A few months ago I described this as being in "vague wish list" territory owing to issues with my source materials.  I may have over-stated that, and in any case found work-arounds for most of them, although if I ever actually get hold of decent images of the MSS. this will get a working-over.

2021-12-02

Lack of progress report 2021.12.02

Latest tweaks and edits to the Mathers-Crowley Goëtia have been uploaded, incorporating material based on the recent post.

The conjurations of "Celestial Confirmations of Terrestrial Observations," one of the "Invocation of Angels" texts from the Sommers / Jekyll / Sloane collection (BL Sloane MS. 3821 fol. 166-177) that AFAIK hasn't been published yet, have been keyed; unfortunately the rubric (including about 7 lines of text at the start and an uncertain amount at the end) is completely unreadable in the copy I'm working from and so working out the actual purpose and intended method of working of the thing is largely a matter of guesswork.  These texts include substantial amounts of phrasing near-verbatim from the "Celestial Keys" of the Janua Magica Reserata and were credibly of the same authorship, also they do not appear to be based around evocation to crystal: rather, the intent seems to be to call on the planetary Angels to "dignify and give full effectual power, virtue, force and influence" to a talisman or some other material basis.   

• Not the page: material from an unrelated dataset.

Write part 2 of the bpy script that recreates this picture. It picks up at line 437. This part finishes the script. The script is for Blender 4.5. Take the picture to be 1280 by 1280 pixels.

The section on the Demon Kings from 3821 (fol. 158-165, 178-187) has also been typed, but needs to be properly collated with the corresponding material in Sloane 3824 (which is somewhere above and close to it in the stemma) and the Folger "Book of Magic" which while nearly a century earlier belongs to the same tradition and has much material that was either redacted out or omitted by accident (e.g. most of the description of Egyn).  

The other unpublished text from that group, "A Select Treatise as it was first discovered to the Egyptian Magi" (conjurations of the Planetary Intelligences from Agrippa: Sloane 3821 fol. 205-225, a fragment also appears in Sloane 3825 immediately following Janua Magica Reserata, but the bulk of that copy got detached prior to the Janua being bound up with the Lemegeton), hardly anything has been done on.  (EDIT: have now keyed the introduction and the conjuration of Agiel.)

[EDIT: in fact, the Sloane 3825 copy of "A Select Treatise" was never finished: the sheet that was detatched prior to the Lemegeton being bound up with it is still extant and was attached to the "Longobardus" notebook by Ashmole: the continuation trails off after half a page.]

Also did a bit more of "Practice of the Tables" (keyed all of "Practice of the East Table,"--the West, North and South sections are pretty much the same with the names changed, and some of the conjurations of ORO from the second and third set), but this one is out there already, and also founded on an earlier and more accurate MS. copy than the one I've been using (Sloane 307 hasn't been digitised and posted yet to my knowledge): whatever my issues with the editorial treatment, it is important to the history of English magic & by manifesting it the editors did a service to those of us who don't have the resources / connections to directly examine the originals.